NEDOとルネサス エレクトロニクス(ルネサス)は12月8日、複雑なタスクを処理するDRP(動的再構成プロセッサー)を用いたAI(人工知能)チップを開発したと発表した。電力効率は1W(ワット)当たり10TOPS(10兆回/秒)で、従来技術に比べて最大で10倍の電力効率を実現したという。
同AIチップは、ルネサス独自のAIアクセラレーター「DRP-AI」と電力効率をさらに高めるAI軽量化技術を組み合わせて開発。これにより低消費電力かつリアルタイムで応答するAI機器として、セキュリティカメラや自動搬送車、サービスロボットなどのさまざまな装置内に組み込む設置が可能になるという。さらに、現場の環境やタスクの変化にも自律対応するエンドポイント学習システムも開発し、基本動作を実証したとしている。

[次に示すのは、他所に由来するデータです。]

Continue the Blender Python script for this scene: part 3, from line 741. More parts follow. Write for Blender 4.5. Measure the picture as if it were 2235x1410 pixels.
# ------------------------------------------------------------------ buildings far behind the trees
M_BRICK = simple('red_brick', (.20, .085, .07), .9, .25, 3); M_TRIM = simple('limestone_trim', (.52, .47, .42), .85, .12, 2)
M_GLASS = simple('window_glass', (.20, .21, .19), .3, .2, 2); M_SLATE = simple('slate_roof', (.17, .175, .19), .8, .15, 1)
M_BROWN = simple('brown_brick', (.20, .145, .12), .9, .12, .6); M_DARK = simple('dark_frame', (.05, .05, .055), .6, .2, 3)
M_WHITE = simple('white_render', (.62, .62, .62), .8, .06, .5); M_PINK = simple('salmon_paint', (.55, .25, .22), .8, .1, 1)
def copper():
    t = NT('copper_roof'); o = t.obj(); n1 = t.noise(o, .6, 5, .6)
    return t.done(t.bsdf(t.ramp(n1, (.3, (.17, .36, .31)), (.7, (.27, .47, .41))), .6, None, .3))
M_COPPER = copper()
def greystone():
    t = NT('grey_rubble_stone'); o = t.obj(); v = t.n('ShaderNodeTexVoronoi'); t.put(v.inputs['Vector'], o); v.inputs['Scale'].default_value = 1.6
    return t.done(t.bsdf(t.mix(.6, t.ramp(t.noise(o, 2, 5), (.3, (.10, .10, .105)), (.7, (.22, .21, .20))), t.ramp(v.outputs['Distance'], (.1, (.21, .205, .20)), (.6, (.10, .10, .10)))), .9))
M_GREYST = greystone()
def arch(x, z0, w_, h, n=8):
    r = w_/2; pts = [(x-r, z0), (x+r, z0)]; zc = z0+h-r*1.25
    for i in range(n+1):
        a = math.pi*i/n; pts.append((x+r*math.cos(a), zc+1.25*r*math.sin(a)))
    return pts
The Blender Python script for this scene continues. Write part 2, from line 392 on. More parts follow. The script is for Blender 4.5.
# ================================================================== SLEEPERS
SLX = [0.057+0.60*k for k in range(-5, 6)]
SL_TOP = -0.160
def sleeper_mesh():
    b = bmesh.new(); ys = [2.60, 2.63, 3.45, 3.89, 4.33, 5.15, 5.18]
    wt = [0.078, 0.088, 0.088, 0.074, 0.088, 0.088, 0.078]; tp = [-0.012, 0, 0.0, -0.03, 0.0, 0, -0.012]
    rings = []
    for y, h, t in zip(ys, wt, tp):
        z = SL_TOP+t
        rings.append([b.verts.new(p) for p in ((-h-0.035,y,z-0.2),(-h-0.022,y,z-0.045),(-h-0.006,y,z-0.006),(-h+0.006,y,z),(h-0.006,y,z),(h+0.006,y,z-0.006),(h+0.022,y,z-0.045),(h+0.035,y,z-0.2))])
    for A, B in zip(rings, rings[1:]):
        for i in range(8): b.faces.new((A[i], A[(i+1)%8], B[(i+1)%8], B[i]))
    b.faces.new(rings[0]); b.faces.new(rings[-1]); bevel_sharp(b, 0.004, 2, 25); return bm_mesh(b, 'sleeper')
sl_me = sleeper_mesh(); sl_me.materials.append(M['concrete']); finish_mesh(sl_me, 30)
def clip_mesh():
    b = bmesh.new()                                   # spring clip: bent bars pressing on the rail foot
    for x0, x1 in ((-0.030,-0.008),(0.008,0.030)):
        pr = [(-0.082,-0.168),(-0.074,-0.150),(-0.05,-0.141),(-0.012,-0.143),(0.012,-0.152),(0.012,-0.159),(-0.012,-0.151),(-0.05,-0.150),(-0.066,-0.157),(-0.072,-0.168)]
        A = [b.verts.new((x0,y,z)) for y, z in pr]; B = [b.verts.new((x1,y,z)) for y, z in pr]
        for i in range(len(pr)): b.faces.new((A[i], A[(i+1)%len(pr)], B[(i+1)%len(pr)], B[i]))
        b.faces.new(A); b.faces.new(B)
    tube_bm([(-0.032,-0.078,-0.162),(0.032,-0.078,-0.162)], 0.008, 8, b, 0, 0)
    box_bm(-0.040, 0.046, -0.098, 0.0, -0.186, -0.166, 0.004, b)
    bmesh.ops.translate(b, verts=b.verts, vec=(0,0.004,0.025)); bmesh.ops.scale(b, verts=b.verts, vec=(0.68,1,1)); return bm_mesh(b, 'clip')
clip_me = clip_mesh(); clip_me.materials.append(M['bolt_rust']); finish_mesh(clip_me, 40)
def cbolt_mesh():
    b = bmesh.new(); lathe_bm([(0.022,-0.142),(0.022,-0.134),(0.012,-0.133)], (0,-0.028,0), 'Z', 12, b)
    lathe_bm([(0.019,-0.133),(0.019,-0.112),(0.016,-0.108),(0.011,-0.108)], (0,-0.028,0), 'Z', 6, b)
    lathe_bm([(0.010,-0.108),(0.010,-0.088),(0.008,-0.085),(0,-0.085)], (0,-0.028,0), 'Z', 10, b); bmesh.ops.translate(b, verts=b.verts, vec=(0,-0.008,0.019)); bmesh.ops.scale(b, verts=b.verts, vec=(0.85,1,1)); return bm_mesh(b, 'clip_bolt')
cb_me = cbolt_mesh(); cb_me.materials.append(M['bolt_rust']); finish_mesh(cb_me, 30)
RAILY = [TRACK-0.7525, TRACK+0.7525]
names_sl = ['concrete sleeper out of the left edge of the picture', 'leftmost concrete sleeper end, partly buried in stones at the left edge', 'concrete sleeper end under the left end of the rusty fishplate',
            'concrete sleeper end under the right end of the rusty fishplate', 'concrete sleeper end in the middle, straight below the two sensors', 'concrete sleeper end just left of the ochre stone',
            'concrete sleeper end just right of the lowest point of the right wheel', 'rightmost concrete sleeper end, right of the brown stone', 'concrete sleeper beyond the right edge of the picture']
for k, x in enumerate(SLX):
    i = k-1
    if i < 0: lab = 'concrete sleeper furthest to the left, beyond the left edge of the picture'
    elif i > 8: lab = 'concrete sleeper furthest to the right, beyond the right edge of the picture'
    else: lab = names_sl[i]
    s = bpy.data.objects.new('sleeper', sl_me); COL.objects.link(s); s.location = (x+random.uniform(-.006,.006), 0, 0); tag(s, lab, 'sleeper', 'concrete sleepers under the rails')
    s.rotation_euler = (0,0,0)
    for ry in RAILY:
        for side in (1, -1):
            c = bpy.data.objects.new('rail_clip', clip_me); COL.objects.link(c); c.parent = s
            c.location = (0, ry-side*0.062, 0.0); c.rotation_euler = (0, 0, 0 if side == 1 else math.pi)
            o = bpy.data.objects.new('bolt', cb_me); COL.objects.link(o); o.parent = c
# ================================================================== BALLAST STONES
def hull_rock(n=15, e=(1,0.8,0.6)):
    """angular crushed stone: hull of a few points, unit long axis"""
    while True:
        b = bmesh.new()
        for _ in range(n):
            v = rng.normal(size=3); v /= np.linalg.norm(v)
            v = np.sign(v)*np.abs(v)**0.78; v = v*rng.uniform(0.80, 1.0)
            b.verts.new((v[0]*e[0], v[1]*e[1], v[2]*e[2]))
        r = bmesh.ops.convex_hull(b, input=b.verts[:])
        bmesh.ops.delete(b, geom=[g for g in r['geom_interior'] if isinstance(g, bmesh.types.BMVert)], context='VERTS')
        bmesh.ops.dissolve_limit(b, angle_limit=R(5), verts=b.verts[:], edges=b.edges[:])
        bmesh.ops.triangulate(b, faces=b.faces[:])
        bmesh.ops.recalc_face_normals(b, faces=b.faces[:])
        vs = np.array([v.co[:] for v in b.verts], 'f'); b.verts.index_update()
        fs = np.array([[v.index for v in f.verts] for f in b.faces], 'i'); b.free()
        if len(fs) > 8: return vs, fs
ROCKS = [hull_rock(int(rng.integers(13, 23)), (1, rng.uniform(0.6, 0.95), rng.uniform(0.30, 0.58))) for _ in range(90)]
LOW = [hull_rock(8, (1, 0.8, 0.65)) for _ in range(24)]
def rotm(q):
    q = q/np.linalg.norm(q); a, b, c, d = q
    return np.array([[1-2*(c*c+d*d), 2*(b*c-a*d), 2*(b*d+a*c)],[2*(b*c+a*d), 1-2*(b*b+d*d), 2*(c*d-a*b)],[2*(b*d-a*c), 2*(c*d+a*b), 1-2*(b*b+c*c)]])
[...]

同AIチップは、代表的なAIモデル軽量化手法のうち、認識精度に影響の少ない演算を省略する「枝刈り」と呼ばれる手法により、AI処理の高速化を実現している。
AIモデル内で認識精度に影響のない演算は不規則に存在することが一般的。そのため、ハードウエア処理の並列性と枝刈りの不規則性とに差があり、効率よく処理できないことが大きな課題となっていたという。
そこで「DRP-AI」が持つ動的な回路切り替え技術などの高い柔軟性を活用することで、枝単位できめ細かく枝刈りした場合でも効率よく演算をスキップすることができるようになった。演算量を最大90%削減する枝刈り率のAIモデルにおいて、従来技術に比べ最大で10倍の高速化を実現し、1W当たり最大で10TOPSの電力効率を達成。
また、モデルで異なるが、枝刈りにより演算量を90%削減した場合でも、認識精度は3%程度の低下にとどまり、ほぼ同等の精度が得られることを確認したとしている。
今後、NEDOと各機関が連携し、同技術に関する詳細評価および実証実験を進める方針。また、ルネサスは本研究成果のAI技術をいち早く実用化につなげるため、IoTインフラ事業向け製品への適用を計画しているとのことだ。